On 27 April 2026, Sri Lanka lost a quiet giant. Professor Y. Karunadasa, one of the world’s foremost scholars of Abhidhamma and Buddhist philosophy, passed away in Colombo. He was 92.

For those who never sat in his classroom, the name might sound distant. But for anyone who has ever wondered what the Buddha really meant by anatta (no‑self) or sabhāva (intrinsic nature), Karunadasa’s work was a lantern in the dark. He did not write to impress other academics. He wrote to make the Dhamma clear.

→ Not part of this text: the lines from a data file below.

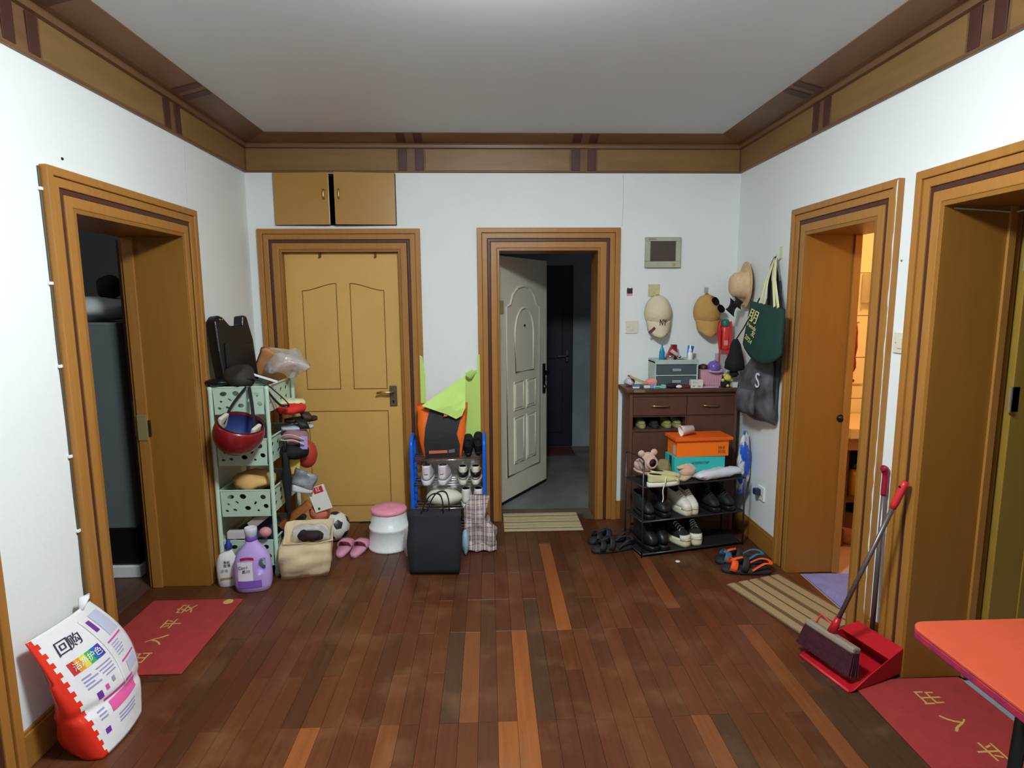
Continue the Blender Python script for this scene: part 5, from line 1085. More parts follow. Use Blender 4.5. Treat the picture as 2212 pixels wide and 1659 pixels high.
for z0 in (0.008, 0.088):
    d_ = bx('drawer', -0.136, -0.003, z0, 0.136, 0.15, z0 + 0.066, SMK, t, bevel=0.003); bx('pull', -0.03, -0.012, z0 + 0.022, 0.03, -0.003, z0 + 0.042, M('clear pull', (150, 158, 160), 0.2), d_, bevel=0.003)
ZO = ZT + 0.179
def bottle(name, label, loc, prof, mat, capprof=None, capmat=None, rot=(0, 0, 0), seg=16, sx=1, sy=1, cat='bottle'):
    tt = thing(name, label, cat, loc, rot); q = nb(); lathe(q, prof, seg, None, True, True, sx, sy); obj('body', q, mat, tt, smooth=True)
    if capprof: q = nb(); lathe(q, capprof, seg, None, True, True, sx, sy); obj('cap', q, capmat, tt, smooth=True)
    return tt
bottle('teal_bottle', 'narrow teal squeeze bottle at left on the drawer unit', (1.195, 4.05, ZO), [(0.018, 0), (0.02, 0.004), (0.019, 0.06), (0.008, 0.095), (0.005, 0.10)], M('teal plastic', (28, 140, 170), 0.3), [(0.006, 0.10), (0.004, 0.13)], M('teal cap', (40, 150, 190), 0.3), sx=1, sy=.7)
q = nb(); box(q, -0.02, -0.012, 0, 0.02, 0.012, 0.085); o = obj('red_carton', q, M('crimson carton', (176, 28, 58), 0.4), bevel=0.002); o.matrix_world = TR_((1.243, 4.07, ZO + 0.008), 0, 25, 0); tag(o, 'tilted crimson carton leaning on the drawer unit', 'box')
q = nb(); box(q, -0.018, -0.018, 0, 0.018, 0.018, 0.105); tag(obj('maroon_box', q, M('maroon carton', (138, 18, 44), 0.35), loc=(1.305, 4.14, ZO), bevel=0.002), 'upright maroon box at the back of the drawer unit', 'box')
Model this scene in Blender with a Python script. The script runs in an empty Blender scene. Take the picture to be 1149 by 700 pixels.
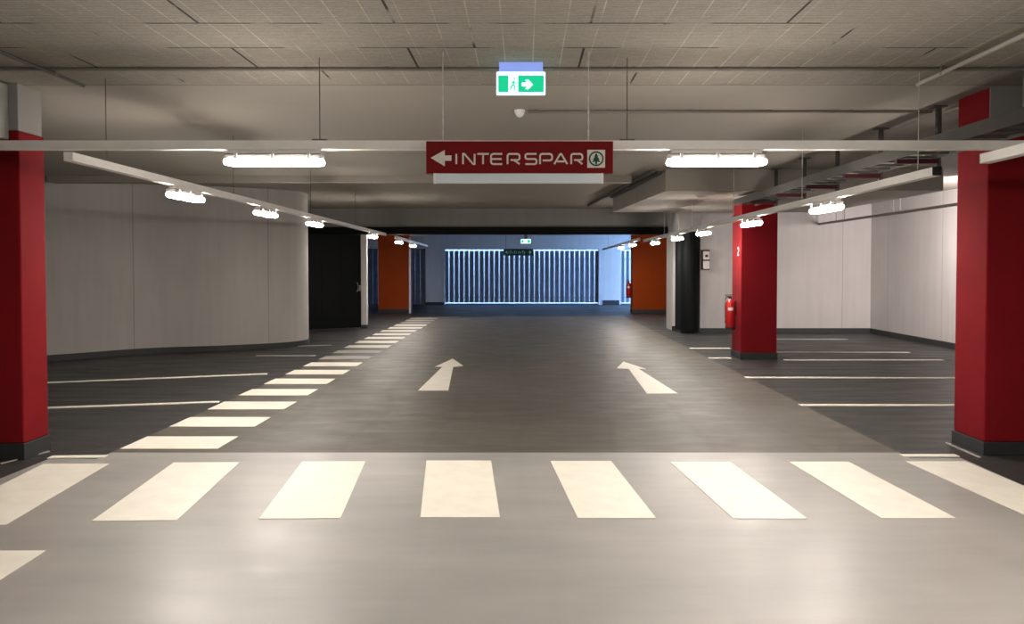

Born in 1934, he graduated with First Class Honours in Pali from the University of Ceylon in 1958. A decade later, his PhD thesis from the University of London became his landmark book, The Buddhist Analysis of Matter. One reviewer called it “the final word on the subject for many years to come.” He later served as Dean of Arts at the University of Kelaniya and founded its Postgraduate Institute of Pali and Buddhist Studies. The nation honoured him with Sri Lanka Sikhamani in 2005.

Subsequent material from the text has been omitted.